**DO THIS:** Check each line of the material below for "script", then copy the ones that contain it.

**A run of records:**

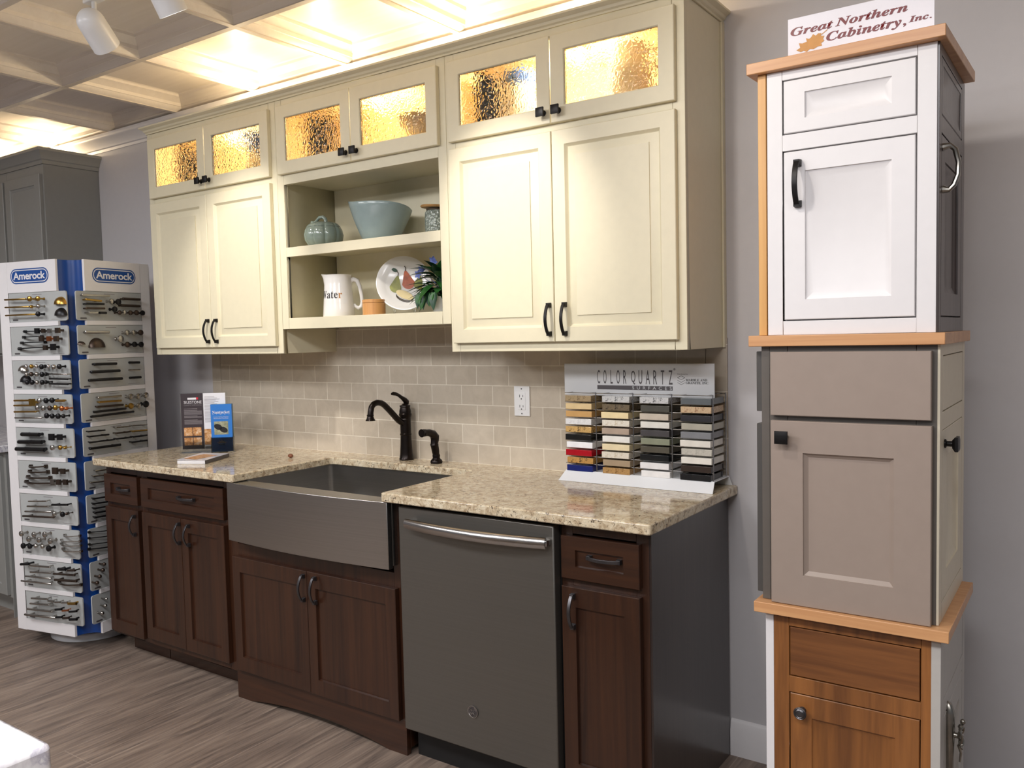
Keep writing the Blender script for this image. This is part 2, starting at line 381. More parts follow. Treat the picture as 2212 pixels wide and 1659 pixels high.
def text_mesh(body, x0, z0, wd, ht, T, depth=0.0006, shear=0.0, offset=0.0, spacing=1.0):
    # flat lettering fitted into wd x ht at (x0, z0) of the local front plane (x right, z up, facing -y), placed by T
    cu = bpy.data.curves.new('txt', 'FONT'); cu.body = body; cu.size = 1.0; cu.shear = shear; cu.offset = offset
    cu.space_character = spacing; cu.extrude = 0.0; cu.resolution_u = 6
    o = bpy.data.objects.new('txt', cu); COL.objects.link(o)
    dg = bpy.context.evaluated_depsgraph_get(); dg.update()
    me = bpy.data.meshes.new_from_object(o.evaluated_get(dg))
    bpy.data.objects.remove(o); bpy.data.curves.remove(cu)
    xs = [v.co.x for v in me.vertices]; ys = [v.co.y for v in me.vertices]
    ax, bx, ay, by = min(xs), max(xs), min(ys), max(ys)
    for v in me.vertices:
        v.co = Vector((x0+(v.co.x-ax)/(bx-ax)*wd, -depth, z0+(v.co.y-ay)/(by-ay)*(ht if ht else wd*(by-ay)/(bx-ax))))
    me.transform(T); return me
def T_at(x, y, z, yaw=0.0, tilt=0.0):
    return Matrix.Translation((x, y, z)) @ Matrix.Rotation(yaw, 4, 'Z') @ Matrix.Rotation(tilt, 4, 'X')
def ribbon(pts, wd): # flat polyline strip polygon in 2D
    return pts
# hardware -----------------------------------------------------------
def arch_pull(parent, T, length=0.105, wd=0.012, proj=0.030, mat='black', name='handle'):
    # vertical pull centred at T, standing off -y
    h = length/2; mb = MB(T)
    for s in (-1, 1):
        mb.loops([[(-wd*.6, 0, s*h-s*0.0), (wd*.6, 0, s*h), (wd*.6, 0, s*(h-.016)), (-wd*.6, 0, s*(h-.016))],
                  [(-wd*.5, -.015, s*(h-.001)), (wd*.5, -.015, s*(h-.001)), (wd*.5, -.015, s*(h-.013)), (-wd*.5, -.015, s*(h-.013))]])
    pts = []
    for i in range(13):
        a = -1+i/6.0; pts.append((0, -.013-(proj-.013)*math.cos(a*PI/2)**0.8 if abs(a) < 1 else -.013, a*(h-.006)))
    mb.strap(pts, wd*.85, .005, up=(0, -1, 0))
    return part(mb, name, mat, parent, bevel=.0008)
def square_knob(parent, T, sz=0.030, mat='black', name='knob', proj=0.028):
    mb = MB(T); k = sz/2
    mb.lathe([(.010, 0), (.010, -.003), (.006, -.005), (.0065, -proj+.010)], seg=14, axis='y')
    mb.loops([[(-k*.55, -proj+.012, -k*.55), (k*.55, -proj+.012, -k*.55), (k*.55, -proj+.012, k*.55), (-k*.55, -proj+.012, k*.55)],
              [(-k, -proj+.006, -k), (k, -proj+.006, -k), (k, -proj+.006, k), (-k, -proj+.006, k)],
              [(-k, -proj, -k), (k, -proj, -k), (k, -proj, k), (-k, -proj, k)],
              [(-k*.6, -proj-.002, -k*.6), (k*.6, -proj-.002, -k*.6), (k*.6, -proj-.002, k*.6), (-k*.6, -proj-.002, k*.6)]])
    return part(mb, name, mat, parent, bevel=.0006)
I4 = Matrix.Identity(4)
RY90 = Matrix.Rotation(PI/2, 4, 'Y')

# ================================================================== setting
struct(MB().box(-7.2, 4.2, -7.0, 0.3, -0.08, 0), 'floor', 'floor')
struct(MB().box(-7.2, 4.2, 0, 0.12, 0, 2.80), 'wall_back', 'wall')
struct(MB().box(-7.2, -7.08, -7.0, 0, 0, 2.80), 'wall_left', 'wall')
CZ = 2.588; PX = 0.605
mb = MB(); grid = MB()
xs = [-1.68+PX*k for k in range(-9, 10)]; ys = [-0.015-PX*j for j in range(0, 11)]
for xa in xs[:-1]:
    for ya in ys[:-1]:
        prof = [(.0110, .002), (.022, .009), (.030, .024), (.034, .026), (.036, .040), (.058, .062), (.062, .064), (.064, .074), (.070, .078)]
        mb.loops([[(xa+i, ya-i, CZ+h), (xa+PX-i, ya-i, CZ+h), (xa+PX-i, ya-PX+i, CZ+h), (xa+i, ya-PX+i, CZ+h)] for i, h in prof], cap0=False)
me = mb.mesh('ceiling', 30, False); me.materials.append(M['ceil'])
o = bpy.data.objects.new('ceiling', me); COL.objects.link(o); o['kind'] = 'structure'
for x in xs: grid.box(x-.0125, x+.0125, ys[-1], ys[0], CZ-.0015, CZ+.012)
for y in ys: grid.box(xs[0], xs[-1], y-.0125, y+.0125, CZ-.0012, CZ+.0118)
grid.box(-7.2, 4.2, -7.0, 0.0, 2.76, 2.80)
struct(grid, 'trim_1', 'ceil_grid')
# wall crown moulding and baseboard
crown = [(0, 2.505), (-.006, 2.505), (-.010, 2.518), (-.018, 2.522), (-.024, 2.534), (-.048, 2.560), (-.056, 2.564), (-.062, 2.574), (-.062, 2.586), (0, 2.586)]
struct(MB().prism([(y, z) for y, z in crown], 'x', -7.0, 4.0), 'trim_2', 'white')
base = [(0, 0), (-.015, 0), (-.015, .088), (-.011, .098), (-.009, .112), (-.004, .120), (0, .122)]
struct(MB().prism(base, 'x', -.027, 4.0), 'baseboard_back', 'white')

# tile backsplash with stacked edge tiles
bs = thing('tile_backsplash', 'beige stone brick-pattern tile backsplash on wall above granite counter', 'backsplash', (-1.39, -.006, .914))
mb = MB(); mb.box(-2.678, -.104, -.010, -.0005, .914, 1.40); mb.box(-1.86, -.92, -.010, -.0005, 1.40, 1.474)
part(mb, 'tile_field', 'tile', bs)
for xa, xb in ((-2.748, -2.680), (-.102, -.030)): part(MB().box(xa, xb, -.011, -.0005, .914, 1.40), 'edge_tiles', 'tile_edge', bs, bevel=.001)
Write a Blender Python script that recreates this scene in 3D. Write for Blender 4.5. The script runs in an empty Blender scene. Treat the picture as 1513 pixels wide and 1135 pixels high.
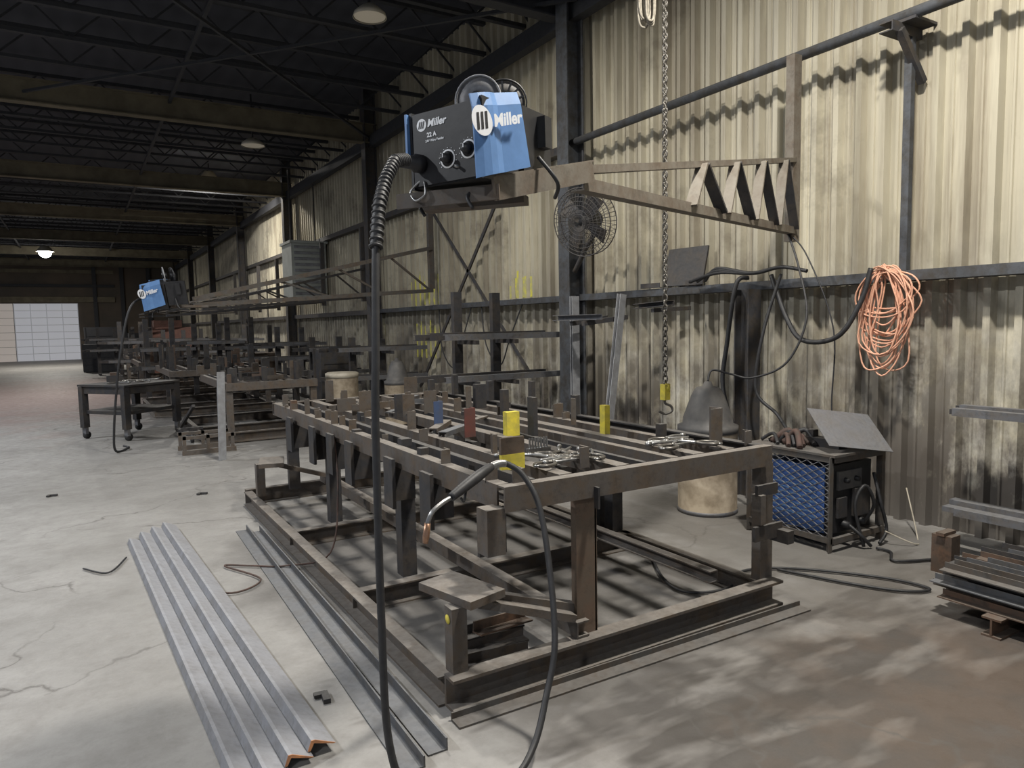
import bpy, math, random
from mathutils import Vector, Matrix
random.seed(7)
V=Vector
sc=bpy.context.scene
COL=sc.collection
# ------------------------------------------------------------------ materials
def newmat(name):
    m=bpy.data.materials.new(name); m.use_nodes=True
    nt=m.node_tree; b=nt.nodes['Principled BSDF']
    return m,nt,b
def mixc(nt,fac,c1,c2):
    n=nt.nodes.new('ShaderNodeMix'); n.data_type='RGBA'
    for sock,val in ((n.inputs[0],fac),(n.inputs[6],c1),(n.inputs[7],c2)):
        if isinstance(val,(tuple,list)): sock.default_value=(*val,1) if len(val)==3 else val
        elif isinstance(val,(int,float)): sock.default_value=val
        else: nt.links.new(val,sock)
    return n.outputs[2]
def noise(nt,scale,detail=4,rough=.6,vec=None,dim='3D'):
    n=nt.nodes.new('ShaderNodeTexNoise'); n.inputs['Scale'].default_value=scale
    n.inputs['Detail'].default_value=detail; n.inputs['Roughness'].default_value=rough
    if vec is None:
        tc=nt.nodes.new('ShaderNodeTexCoord'); vec=tc.outputs['Object']
    nt.links.new(vec,n.inputs['Vector']); return n.outputs['Fac']
def ramp(nt,inp,stops):
    r=nt.nodes.new('ShaderNodeValToRGB'); e=r.color_ramp.elements
    while len(e)<len(stops): e.new(.5)
    for i,(p,c) in enumerate(stops):
        e[i].position=p; e[i].color=(c,c,c,1) if isinstance(c,(int,float)) else (*c,1)
    nt.links.new(inp,r.inputs['Fac']); return r.outputs['Color']
def mapped(nt,scale,loc=(0,0,0),coord='Object',rot=0):
    tc=nt.nodes.new('ShaderNodeTexCoord'); mp=nt.nodes.new('ShaderNodeMapping')
    mp.inputs['Scale'].default_value=scale; mp.inputs['Location'].default_value=loc; mp.inputs['Rotation'].default_value=(0,0,rot)
    nt.links.new(tc.outputs[coord],mp.inputs['Vector']); return mp.outputs['Vector']
def mth(nt,op,a,b=None,clamp=False):
    n=nt.nodes.new('ShaderNodeMath'); n.operation=op; n.use_clamp=clamp
    for i,x in enumerate((a,b)):
        if x is None: continue
        if isinstance(x,(int,float)): n.inputs[i].default_value=x
        else: nt.links.new(x,n.inputs[i])
    return n.outputs[0]
def bump(nt,b,h,strength=.3,dist=.01):
    n=nt.nodes.new('ShaderNodeBump'); n.inputs['Strength'].default_value=strength; n.inputs['Distance'].default_value=dist
    nt.links.new(h,n.inputs['Height']); nt.links.new(n.outputs[0],b.inputs['Normal'])
def simple(name,c1,c2=None,scale=12,rough=.55,metal=0.,bs=.15,lo=.35,hi=.7):
    m,nt,b=newmat(name); b.inputs['Roughness'].default_value=rough; b.inputs['Metallic'].default_value=metal
    if c2 is None: c2=tuple(x*.7 for x in c1)
    f=noise(nt,scale); fr=ramp(nt,f,[(lo,0.),(hi,1.)])
    nt.links.new(mixc(nt,fr,c1,c2),b.inputs['Base Color'])
    if bs: bump(nt,b,f,bs,.004)
    return m
def steel(name,base,dust,rust,rough=.65,metal=.2,amt=.85):
    m,nt,b=newmat(name); b.inputs['Roughness'].default_value=rough; b.inputs['Metallic'].default_value=metal
    n1=noise(nt,7,6,.7); n2=noise(nt,30,3)
    c=mixc(nt,ramp(nt,n1,[(.42,0.),(.64,1.)]),base,rust)
    c=mixc(nt,ramp(nt,noise(nt,16,5,.75),[(.5,0.),(.7,.55)]),c,tuple(q*.35 for q in base))
    g=nt.nodes.new('ShaderNodeNewGeometry'); s=nt.nodes.new('ShaderNodeSeparateXYZ'); nt.links.new(g.outputs['True Normal'],s.inputs[0])
    up=mth(nt,'MULTIPLY',mth(nt,'MAXIMUM',s.outputs[2],0.),ramp(nt,n2,[(.25,.35),(.62,1.)]))
    up=mth(nt,'MULTIPLY',up,amt,True)
    c=mixc(nt,up,c,dust); nt.links.new(c,b.inputs['Base Color'])
    bump(nt,b,n2,.25,.004)
    return m
M={}
M['tsteel']=steel('dusty_table_steel',(.108,.096,.087),(.215,.198,.18),(.115,.085,.06))
M['dsteel']=steel('dark_mill_steel',(.038,.038,.042),(.12,.115,.11),(.06,.05,.042))
M['mill']=steel('grey_mill_steel',(.15,.155,.17),(.25,.255,.27),(.15,.135,.12),.55,.35,.7)
M['silver']=steel('dusty_grey_bar_steel',(.23,.235,.255),(.33,.335,.36),(.17,.165,.165),.7,.1,.6)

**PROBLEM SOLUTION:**
Keep writing the Blender script for this image. This is part 2, starting at line 381. More parts follow. Treat the picture as 2212 pixels wide and 1659 pixels high.
Write a Blender Python script that recreates this scene in 3D. Write for Blender 4.5. The script runs in an empty Blender scene. Treat the picture as 1513 pixels wide and 1135 pixels high.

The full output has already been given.